Find each line containing the string "from" and return it.

───── Records supplied

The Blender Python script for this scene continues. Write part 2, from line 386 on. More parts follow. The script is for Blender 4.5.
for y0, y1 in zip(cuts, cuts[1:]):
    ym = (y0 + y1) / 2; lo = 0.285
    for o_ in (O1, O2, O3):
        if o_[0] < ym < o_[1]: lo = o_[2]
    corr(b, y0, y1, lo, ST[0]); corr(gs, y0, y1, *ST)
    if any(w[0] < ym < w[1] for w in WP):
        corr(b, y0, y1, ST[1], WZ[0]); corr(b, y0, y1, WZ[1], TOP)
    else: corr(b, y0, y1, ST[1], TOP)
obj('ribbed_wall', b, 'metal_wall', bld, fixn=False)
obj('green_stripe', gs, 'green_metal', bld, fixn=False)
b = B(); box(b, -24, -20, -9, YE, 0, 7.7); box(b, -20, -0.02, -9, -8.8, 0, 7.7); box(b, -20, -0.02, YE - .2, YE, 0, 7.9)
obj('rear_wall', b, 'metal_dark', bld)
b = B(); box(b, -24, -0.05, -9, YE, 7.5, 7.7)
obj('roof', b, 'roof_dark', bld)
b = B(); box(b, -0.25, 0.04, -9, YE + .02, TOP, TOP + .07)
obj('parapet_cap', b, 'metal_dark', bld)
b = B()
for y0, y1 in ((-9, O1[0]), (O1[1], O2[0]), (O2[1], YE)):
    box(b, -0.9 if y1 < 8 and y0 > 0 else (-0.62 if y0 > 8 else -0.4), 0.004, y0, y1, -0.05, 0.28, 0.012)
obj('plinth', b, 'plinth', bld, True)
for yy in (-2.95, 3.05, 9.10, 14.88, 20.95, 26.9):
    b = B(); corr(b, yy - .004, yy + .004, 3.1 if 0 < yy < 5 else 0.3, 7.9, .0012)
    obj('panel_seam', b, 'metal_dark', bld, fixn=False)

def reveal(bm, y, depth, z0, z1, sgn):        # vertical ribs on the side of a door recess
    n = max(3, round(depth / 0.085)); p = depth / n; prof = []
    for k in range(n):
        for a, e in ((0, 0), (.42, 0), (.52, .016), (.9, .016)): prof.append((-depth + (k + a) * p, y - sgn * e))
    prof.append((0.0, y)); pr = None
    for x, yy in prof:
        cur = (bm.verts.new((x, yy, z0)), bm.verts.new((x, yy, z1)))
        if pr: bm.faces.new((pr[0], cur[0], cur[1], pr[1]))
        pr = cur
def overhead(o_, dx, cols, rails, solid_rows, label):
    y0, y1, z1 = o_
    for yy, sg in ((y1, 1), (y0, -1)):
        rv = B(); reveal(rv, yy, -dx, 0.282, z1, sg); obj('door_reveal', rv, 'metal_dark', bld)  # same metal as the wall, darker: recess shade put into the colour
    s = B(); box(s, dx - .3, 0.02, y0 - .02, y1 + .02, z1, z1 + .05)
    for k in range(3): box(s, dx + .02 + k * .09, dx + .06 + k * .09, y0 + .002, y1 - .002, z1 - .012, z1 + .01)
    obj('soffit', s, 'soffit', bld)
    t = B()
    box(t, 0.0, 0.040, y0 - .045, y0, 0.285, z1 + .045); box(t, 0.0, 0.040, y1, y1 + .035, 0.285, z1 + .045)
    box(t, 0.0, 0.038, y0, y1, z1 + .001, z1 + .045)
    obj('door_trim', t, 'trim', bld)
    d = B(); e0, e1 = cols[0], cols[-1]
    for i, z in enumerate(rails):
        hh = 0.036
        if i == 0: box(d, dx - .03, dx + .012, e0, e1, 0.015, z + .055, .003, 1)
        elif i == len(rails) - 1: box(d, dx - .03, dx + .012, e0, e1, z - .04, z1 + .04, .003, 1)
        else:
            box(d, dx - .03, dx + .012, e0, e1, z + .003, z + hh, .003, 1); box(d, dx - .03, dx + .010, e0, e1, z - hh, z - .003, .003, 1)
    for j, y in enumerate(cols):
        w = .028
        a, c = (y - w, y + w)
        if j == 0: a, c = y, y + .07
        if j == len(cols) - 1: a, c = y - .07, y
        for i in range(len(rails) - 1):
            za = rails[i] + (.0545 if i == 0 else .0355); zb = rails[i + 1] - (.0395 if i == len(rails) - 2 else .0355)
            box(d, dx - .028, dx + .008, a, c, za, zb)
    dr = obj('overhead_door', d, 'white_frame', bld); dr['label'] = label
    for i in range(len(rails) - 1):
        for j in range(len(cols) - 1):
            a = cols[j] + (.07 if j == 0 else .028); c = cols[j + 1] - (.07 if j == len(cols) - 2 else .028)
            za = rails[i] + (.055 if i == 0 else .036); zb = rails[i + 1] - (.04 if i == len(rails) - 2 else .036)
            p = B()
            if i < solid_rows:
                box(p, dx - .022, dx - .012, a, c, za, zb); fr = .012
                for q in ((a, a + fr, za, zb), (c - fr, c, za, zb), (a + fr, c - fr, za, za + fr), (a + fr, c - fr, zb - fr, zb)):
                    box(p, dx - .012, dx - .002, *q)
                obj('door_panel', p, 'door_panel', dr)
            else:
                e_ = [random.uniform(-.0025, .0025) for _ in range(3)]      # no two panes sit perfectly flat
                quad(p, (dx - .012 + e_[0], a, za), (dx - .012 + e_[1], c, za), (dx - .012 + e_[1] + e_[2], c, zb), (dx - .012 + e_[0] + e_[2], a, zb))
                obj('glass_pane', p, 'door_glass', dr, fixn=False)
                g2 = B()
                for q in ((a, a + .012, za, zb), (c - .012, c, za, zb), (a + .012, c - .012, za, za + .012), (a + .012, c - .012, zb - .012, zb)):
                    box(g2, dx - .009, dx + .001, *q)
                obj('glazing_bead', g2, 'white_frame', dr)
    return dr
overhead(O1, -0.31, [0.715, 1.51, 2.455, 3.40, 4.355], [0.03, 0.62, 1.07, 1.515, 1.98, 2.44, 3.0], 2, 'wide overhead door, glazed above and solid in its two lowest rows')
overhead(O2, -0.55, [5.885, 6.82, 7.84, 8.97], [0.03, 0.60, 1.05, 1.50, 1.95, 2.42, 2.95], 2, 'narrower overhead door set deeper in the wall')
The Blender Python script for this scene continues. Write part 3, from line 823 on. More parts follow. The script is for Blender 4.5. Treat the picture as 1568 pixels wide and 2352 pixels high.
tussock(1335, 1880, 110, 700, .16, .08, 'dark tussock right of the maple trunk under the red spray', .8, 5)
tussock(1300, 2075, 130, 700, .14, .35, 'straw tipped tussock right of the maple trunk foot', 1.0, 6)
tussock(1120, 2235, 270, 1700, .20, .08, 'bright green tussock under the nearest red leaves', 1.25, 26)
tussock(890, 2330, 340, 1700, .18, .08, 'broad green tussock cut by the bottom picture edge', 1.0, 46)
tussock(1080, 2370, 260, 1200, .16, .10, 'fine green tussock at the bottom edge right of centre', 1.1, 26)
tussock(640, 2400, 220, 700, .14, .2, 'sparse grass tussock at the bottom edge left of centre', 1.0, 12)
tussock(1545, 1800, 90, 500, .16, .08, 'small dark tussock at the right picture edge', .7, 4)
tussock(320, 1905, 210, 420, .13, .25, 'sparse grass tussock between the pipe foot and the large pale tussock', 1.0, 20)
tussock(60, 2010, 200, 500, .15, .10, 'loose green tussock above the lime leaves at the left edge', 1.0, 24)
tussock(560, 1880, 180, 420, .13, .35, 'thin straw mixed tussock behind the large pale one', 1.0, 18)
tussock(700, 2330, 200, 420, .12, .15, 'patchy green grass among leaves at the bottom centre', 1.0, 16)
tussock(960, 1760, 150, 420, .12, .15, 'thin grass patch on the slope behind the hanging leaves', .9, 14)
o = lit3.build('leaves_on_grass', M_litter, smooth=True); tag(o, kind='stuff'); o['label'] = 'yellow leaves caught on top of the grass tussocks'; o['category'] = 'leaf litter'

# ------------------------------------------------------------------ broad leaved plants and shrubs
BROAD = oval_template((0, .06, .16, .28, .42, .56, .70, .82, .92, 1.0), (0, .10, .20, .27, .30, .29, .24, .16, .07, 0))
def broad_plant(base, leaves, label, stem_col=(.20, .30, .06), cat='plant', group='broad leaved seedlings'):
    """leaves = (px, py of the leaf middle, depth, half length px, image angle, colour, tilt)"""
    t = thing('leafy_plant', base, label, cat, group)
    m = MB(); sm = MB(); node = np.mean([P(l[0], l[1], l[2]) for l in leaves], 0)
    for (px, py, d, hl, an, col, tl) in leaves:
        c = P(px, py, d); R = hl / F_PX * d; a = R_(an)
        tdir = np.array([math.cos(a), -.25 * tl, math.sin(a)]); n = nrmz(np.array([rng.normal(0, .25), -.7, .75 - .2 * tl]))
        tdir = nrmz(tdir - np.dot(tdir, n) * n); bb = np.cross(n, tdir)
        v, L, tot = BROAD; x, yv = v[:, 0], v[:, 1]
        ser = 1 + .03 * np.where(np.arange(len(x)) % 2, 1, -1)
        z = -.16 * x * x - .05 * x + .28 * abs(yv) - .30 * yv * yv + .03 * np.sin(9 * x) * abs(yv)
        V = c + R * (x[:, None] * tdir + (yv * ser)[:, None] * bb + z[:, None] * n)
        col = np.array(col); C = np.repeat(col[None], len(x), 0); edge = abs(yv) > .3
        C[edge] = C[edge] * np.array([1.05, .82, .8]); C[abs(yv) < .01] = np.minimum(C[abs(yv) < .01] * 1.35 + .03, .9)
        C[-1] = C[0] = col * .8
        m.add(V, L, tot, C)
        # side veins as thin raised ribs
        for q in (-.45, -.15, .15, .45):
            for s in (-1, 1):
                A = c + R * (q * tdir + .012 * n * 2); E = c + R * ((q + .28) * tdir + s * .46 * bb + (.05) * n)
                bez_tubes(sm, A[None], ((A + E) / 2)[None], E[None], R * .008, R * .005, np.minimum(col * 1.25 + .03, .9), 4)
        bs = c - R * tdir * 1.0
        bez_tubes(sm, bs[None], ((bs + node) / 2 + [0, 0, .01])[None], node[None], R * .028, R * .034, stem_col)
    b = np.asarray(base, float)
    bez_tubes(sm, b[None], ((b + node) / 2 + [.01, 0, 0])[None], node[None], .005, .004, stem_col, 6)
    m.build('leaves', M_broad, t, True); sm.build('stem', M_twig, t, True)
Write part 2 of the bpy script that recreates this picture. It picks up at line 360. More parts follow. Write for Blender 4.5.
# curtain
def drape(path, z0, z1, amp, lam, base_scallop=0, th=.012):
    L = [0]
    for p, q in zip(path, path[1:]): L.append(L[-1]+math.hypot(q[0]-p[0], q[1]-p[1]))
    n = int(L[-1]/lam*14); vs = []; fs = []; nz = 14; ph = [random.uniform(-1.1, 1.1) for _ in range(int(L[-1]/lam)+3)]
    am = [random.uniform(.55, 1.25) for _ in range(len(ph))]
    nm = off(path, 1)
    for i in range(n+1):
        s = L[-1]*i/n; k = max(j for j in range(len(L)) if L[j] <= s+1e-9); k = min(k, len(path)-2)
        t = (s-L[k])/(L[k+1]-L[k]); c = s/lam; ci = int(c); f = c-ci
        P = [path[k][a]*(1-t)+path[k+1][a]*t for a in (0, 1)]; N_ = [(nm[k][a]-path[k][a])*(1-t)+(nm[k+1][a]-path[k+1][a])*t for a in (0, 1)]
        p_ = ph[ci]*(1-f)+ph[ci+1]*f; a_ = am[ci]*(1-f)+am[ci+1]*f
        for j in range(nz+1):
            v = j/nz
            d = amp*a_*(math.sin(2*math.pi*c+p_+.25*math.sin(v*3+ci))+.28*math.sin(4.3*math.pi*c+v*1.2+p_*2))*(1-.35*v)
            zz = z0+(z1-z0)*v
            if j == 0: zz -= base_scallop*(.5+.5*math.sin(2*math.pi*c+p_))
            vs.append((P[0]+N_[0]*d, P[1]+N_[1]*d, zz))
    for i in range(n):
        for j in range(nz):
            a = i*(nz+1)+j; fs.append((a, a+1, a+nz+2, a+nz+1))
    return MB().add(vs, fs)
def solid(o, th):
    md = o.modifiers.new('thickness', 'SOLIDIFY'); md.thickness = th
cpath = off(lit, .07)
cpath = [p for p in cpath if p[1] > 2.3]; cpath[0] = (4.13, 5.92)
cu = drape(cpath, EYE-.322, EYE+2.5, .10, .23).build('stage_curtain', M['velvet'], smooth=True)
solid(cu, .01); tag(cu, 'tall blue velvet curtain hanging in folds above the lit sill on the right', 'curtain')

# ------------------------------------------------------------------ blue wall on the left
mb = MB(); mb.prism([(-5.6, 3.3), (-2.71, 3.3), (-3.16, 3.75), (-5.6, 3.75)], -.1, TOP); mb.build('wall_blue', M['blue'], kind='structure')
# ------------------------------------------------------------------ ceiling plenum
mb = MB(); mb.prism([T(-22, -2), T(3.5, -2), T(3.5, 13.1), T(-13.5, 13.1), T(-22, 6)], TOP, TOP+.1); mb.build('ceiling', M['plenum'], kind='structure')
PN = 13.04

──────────

[Solution for this exercise]
The Blender Python script for this scene continues. Write part 2, from line 386 on. More parts follow. The script is for Blender 4.5.
The Blender Python script for this scene continues. Write part 3, from line 823 on. More parts follow. The script is for Blender 4.5. Treat the picture as 1568 pixels wide and 2352 pixels high.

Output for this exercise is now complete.